Scuola e lavoro erano due ambiti diversi. Prima dell’obbligo scolastico, o si andava a scuola o si andava al lavoro, questo significa che si auspicava che la scuola trasmettesse conoscenze; la professione la si imparava a bottega dove si era remunerati. Adesso, all’interno delle trasformazioni per le quali i profitti si ricavano dall’ambito finanziario e non da quello manifatturiero, dove quest’ultimo subisce poi tutte le trasformazioni dovute a processi di automazione, digitalizzazione, se non di delocalizzazione, trasformazioni che hanno portato ha una caduta della domanda di impiego, a una contrazione dell’offerta di lavoro, si è costruito intorno a quest’ultimo un apparato che lo ha reso il feticcio più rappresentativo dell’immaginario collettivo.

Ecco il lavoro che, ormai distaccato dalla sua ragione fondante, l’accesso al salario, costituisce da sé solo l’obiettivo agognato.
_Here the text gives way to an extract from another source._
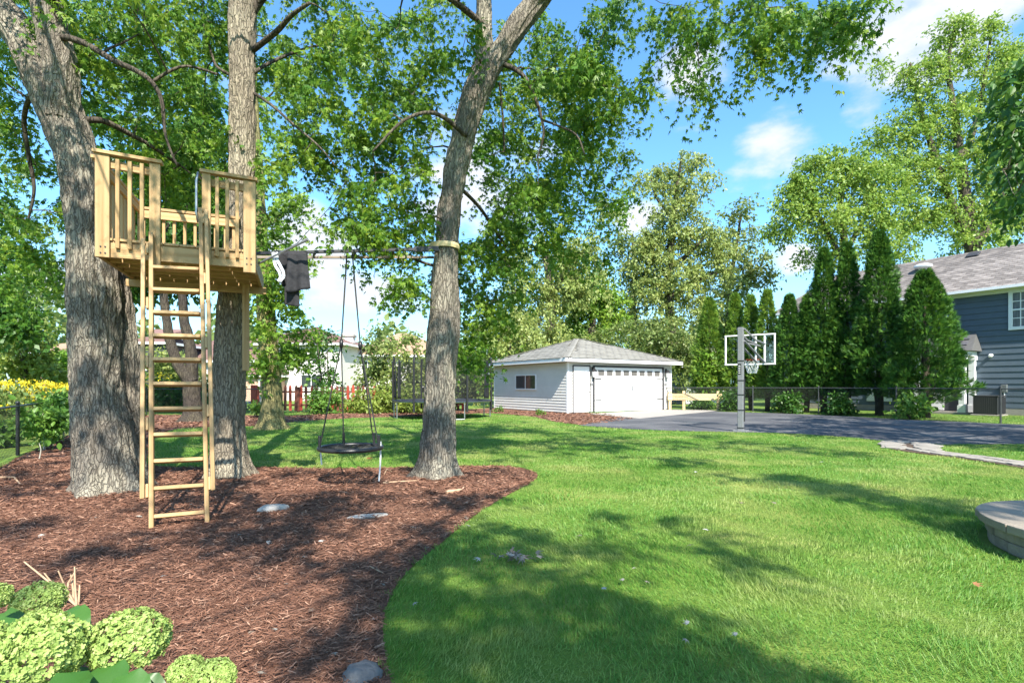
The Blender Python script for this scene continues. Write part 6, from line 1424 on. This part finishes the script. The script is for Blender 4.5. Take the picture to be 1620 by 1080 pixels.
# ------------------------------------------------------------------ grass blades
L_grass = leaf_mat('grass_blade', [(.046, .155, .018), (.092, .225, .030), (.160, .295, .048), (.32, .40, .12)], .36, .5, .3, patch=(.37, .38, .13), pscale=.7, pmin=.48, pw=.16)
rng = np.random.default_rng(14)
BL = ([(-.5, 0, 0), (.5, 0, 0), (.42, .5, .10), (-.42, .5, .10), (0, 1, .36)], [(0, 1, 2), (0, 2, 3), (3, 2, 4)])
fpit = [(FC_.x + 1.0 * math.cos(t), FC_.y + 1.0 * math.sin(t)) for t in np.linspace(0, 6.28, 24)]
apron_p, pathp = APRON, PATHBED
BF = ([(-.5, 0, 0), (.5, 0, 0), (0, 1, .25)], [(0, 1, 2)])
def grass(y0, y1, dens, ln, wd, xl, xr, Vs, Fs, Rn, k0, far=False, poly=None, lean=.55):
    n = int((xr - xl) * (y1 - y0) * dens); X, Y = rng.uniform(xl, xr, n), rng.uniform(y0, y1, n)
    k = (np.abs(X) < 1.03 * Y + 1.5) & ~inside(MULCH, X + .035 * np.sin(Y * 31 + X * 7) + .02 * np.sin(Y * 83), Y + .03 * np.sin(X * 29)) & ~inside(ASPH, X, Y) & ~inside(BED2, X, Y) & ~inside(apron_p, X, Y) & ~inside(fpit, X, Y)
    kp = inside(pathp, X, Y); k &= ~(kp & (rng.uniform(0, 1, n) < .97))
    if poly is not None: k &= inside(poly, X, Y)
    X, Y = X[k], Y[k]; n = len(X)
    tuft = .75 + .35 * np.sin(X * 5.1 + 1.3 * np.sin(Y * 3.7)) * np.sin(Y * 4.3 + 1.1 * np.sin(X * 2.9))
    a = rng.uniform(0, 2 * np.pi, n); l = rng.uniform(.2, 1.0, n) * lean
    wnd = np.stack([np.sin(X * 1.7 + Y * .9) * .3, np.cos(X * 1.1 - Y * 1.9) * .3], axis=1)
    yd = np.stack([np.cos(a) * l + wnd[:, 0], np.sin(a) * l + wnd[:, 1], np.ones(n) * .75], axis=1); zd = np.stack([-np.cos(a), -np.sin(a), rng.uniform(.1, .6, n)], axis=1)
    L = ln * tuft * rng.uniform(.55, 1.25, n); BT = BF if far else BL; T_ = np.array(BT[0]); pos = np.stack([X, Y, np.zeros(n)], axis=1)
    y = unit(yd); x = unit(np.cross(y, zd)); z = np.cross(x, y); W = wd * rng.uniform(.7, 1.3, n)
    V = pos[:, None] + (T_[None, :, 0:1] * W[:, None, None]) * x[:, None] + L[:, None, None] * (T_[None, :, 1:2] * y[:, None] + T_[None, :, 2:3] * z[:, None] * -1)
    V[:, :, 2] = np.maximum(V[:, :, 2], .002)
    q = len(BT[0]); Fa = np.asarray(BT[1])[None] + (np.arange(n) * q)[:, None, None]
    Vs.append(V.reshape(-1, 3)); Fs.append(Fa.reshape(-1, 3) + k0); Rn.append(np.repeat(np.clip(rng.beta(2, 2.4, n) + .0, 0, 1), len(BT[1])))
    return k0 + n * q
Vs, Fs, Rn, k0 = [], [], [], 0
k0 = grass(2.0, 3.6, 7400, .052, .0034, -.9, 5.2, Vs, Fs, Rn, k0)
k0 = grass(3.6, 5.6, 3900, .054, .0048, -.8, 7.2, Vs, Fs, Rn, k0)
k0 = grass(5.6, 8.6, 1900, .056, .0065, -.2, 10.4, Vs, Fs, Rn, k0)
k0 = grass(8.3, 15.0, 1500, .052, .011, -8.5, 15.6, Vs, Fs, Rn, k0, True)
k0 = grass(15.0, 26.0, 420, .060, .018, -14, 6.5, Vs, Fs, Rn, k0, True)
k0 = grass(17.0, 26.0, 200, .06, .022, 8, 27, Vs, Fs, Rn, k0, True)
tag(np_mesh('grass', np.vstack(Vs), np.vstack(Fs), L_grass, np.concatenate(Rn)), kind='stuff')

# ------------------------------------------------------------------ fallen leaves and sticks
L_fall = leaf_mat('fallen_leaf', [(.20, .16, .12), (.34, .32, .28), (.50, .49, .46)], .1, .8, .2)
L_fallb = leaf_mat('brown_leaf', [(.24, .10, .04), (.30, .15, .07), (.34, .2, .1)], .15, .8, .2)
rs = random.Random(31)
def fallen(px, py, lab, grp, m, s_=.10, up=.02):
    b = G(px, py); n = 1; pos = np.array([[b.x, b.y, up]]); a = rs.uniform(0, 6.28)
    V, Fc = place(MAPLE[0], MAPLE[1], pos, np.array([[math.cos(a), math.sin(a), rs.uniform(-.1, .3)]]), np.array([[rs.uniform(-.4, .4), rs.uniform(-.4, .4), 1.0]]), np.array([s_]))
    V = V - np.array([[b.x, b.y, 0]]); me_o = np_mesh('fallen_leaf', V, Fc, m, np.full(len(Fc), rs.random())); me_o.matrix_basis = Matrix.Translation((b.x, b.y, 0)); WM[me_o.name] = me_o.matrix_basis.copy()
    tag(me_o, lab, 'leaf', grp)
ORD = ['closest', 'second closest', 'third closest', 'fourth closest', 'fifth closest', 'sixth closest', 'seventh closest', 'eighth closest', 'ninth closest']
MARKS = {'mulch': [('the ladder foot', (284, 830)), ('the pale lumpy rock', (432, 808)), ('the flat wedge stone', (582, 818)), ('the grey rock', (572, 1072)), ('the hydrangea', (170, 1000)), ('the middle maple', (690, 752)), ('the dry stems', (118, 950))],
         'lawn': [('the fire pit', (1560, 840)), ('the leaf heap', (812, 889)), ('the basketball pole', (1172, 683)), ('the grey rock', (572, 1072)), ('the flagstone path', (1440, 712))]}
def leaf_labels(pts, where, head):
    used, out = {}, {}
    best = []
    for p in pts:
        m = min(MARKS[where], key=lambda q: (G(*q[1]) - G(*p)).length); best.append((m[0], (G(*m[1]) - G(*p)).length, p))
    for name, dist, p in sorted(best, key=lambda q: q[1]):
        k = used.get(name, 0); used[name] = k + 1; out[p] = '%s, %s to %s' % (head, ORD[k] if k < 9 else 'farthest from', name) if k < 9 else '%s, %s from %s of all' % (head, 'farthest' if k == 9 else 'very farthest', name)
    return out
lm_ = [(376, 848), (421, 861), (485, 882), (410, 910), (450, 928), (505, 860), (617, 846), (655, 836), (678, 868), (593, 985), (575, 1017), (393, 1007), (489, 972), (610, 930), (745, 835), (735, 822), (220, 820), (150, 820), (300, 800), (255, 915), (205, 890), (60, 850), (410, 1072), (536, 1040), (440, 1000)]
lab_ = leaf_labels(lm_, 'mulch', 'pale dry leaf on the mulch')
for px, py in lm_: fallen(px, py, lab_[(px, py)], 'dry leaves scattered on the mulch', L_fall, .062 if py < 900 else .042)
ll_ = [(1115, 846), (1092, 870), (988, 928), (1003, 908), (1022, 930), (955, 944), (1167, 1018), (1090, 1000), (1228, 802), (1170, 802), (1098, 751), (760, 893), (655, 966), (1300, 735), (1440, 748), (920, 855), (1085, 1025)]
lab_ = leaf_labels(ll_, 'lawn', 'pale dry leaf on the grass')
for px, py in ll_: fallen(px, py, lab_[(px, py)], 'dry leaves scattered on the lawn', L_fall, .060 if py < 900 else .038, .05)
fallen(1540, 936, 'reddish brown leaf standing upright in the sunny grass at the right', None, L_fallb, .06, .05)
fallen(580, 729, 'orange brown leaf below the saucer swing', None, L_fallb, .12, .06)
cl_o = thing('leaf_clump', 'small heap of dry brown leaves on the shaded lawn', 'leaf heap', G(812, 889))
n = 26; b = G(812, 889); pos = np.stack([b.x + rg.normal(size=n) * .07, b.y + rg.normal(size=n) * .05, .045 + rg.uniform(0, .03, n)], axis=1)
V, Fc = place(MAPLE[0], MAPLE[1], pos, rg.normal(size=(n, 3)) * [1, 1, .3], rg.normal(size=(n, 3)) * .6 + [0, 0, 1], np.full(n, .07)); np_mesh('leaves', V, Fc, L_fall, np.repeat(rg.uniform(0, .5, n), 8), cl_o)
def stick(pts, r, lab):
    q = [G(x, y) + Vector((0, 0, .022)) for x, y in pts]; m = MB(); m.tube(q, [r] * (len(q) - 1) + [r * .5], 6); tag(m.build('stick', M_twig, None, Matrix.Translation(q[0])), lab, 'stick')
stick([(606, 766), (630, 764), (662, 762)], .010, 'thin pale stick lying in the mulch left of the middle maple')
stick([(706, 781), (720, 779), (730, 777)], .022, 'short thick pale stick in the mulch in front of the middle maple')
stick([(608, 752), (612, 744), (620, 748)], .008, 'small bent twig in the mulch below the swing strap')
stick([(0, 757), (22, 757), (32, 768)], .014, 'curved stick in the mulch at the left edge')
stick([(585, 900), (600, 908), (607, 911)], .004, 'short tan stick in the near mulch close to the lawn edge')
Ecco la diffusione di situazioni e comportamenti impensabili soltanto un decennio addietro, quali quelli del lavoro gratuito. Quando si lotta per il lavoro, si lotta per potere accedere ad un salario. È il salario che manca e non un lavoro da esso disgiunto. Abbondano, infatti, gli esempi di Alternanza Scuola Lavoro che si rivelano essere una forma di sfruttamento di mano d’opera a titolo gratuito, spesso con impieghi anche poco pertinenti il corso di studi stesso.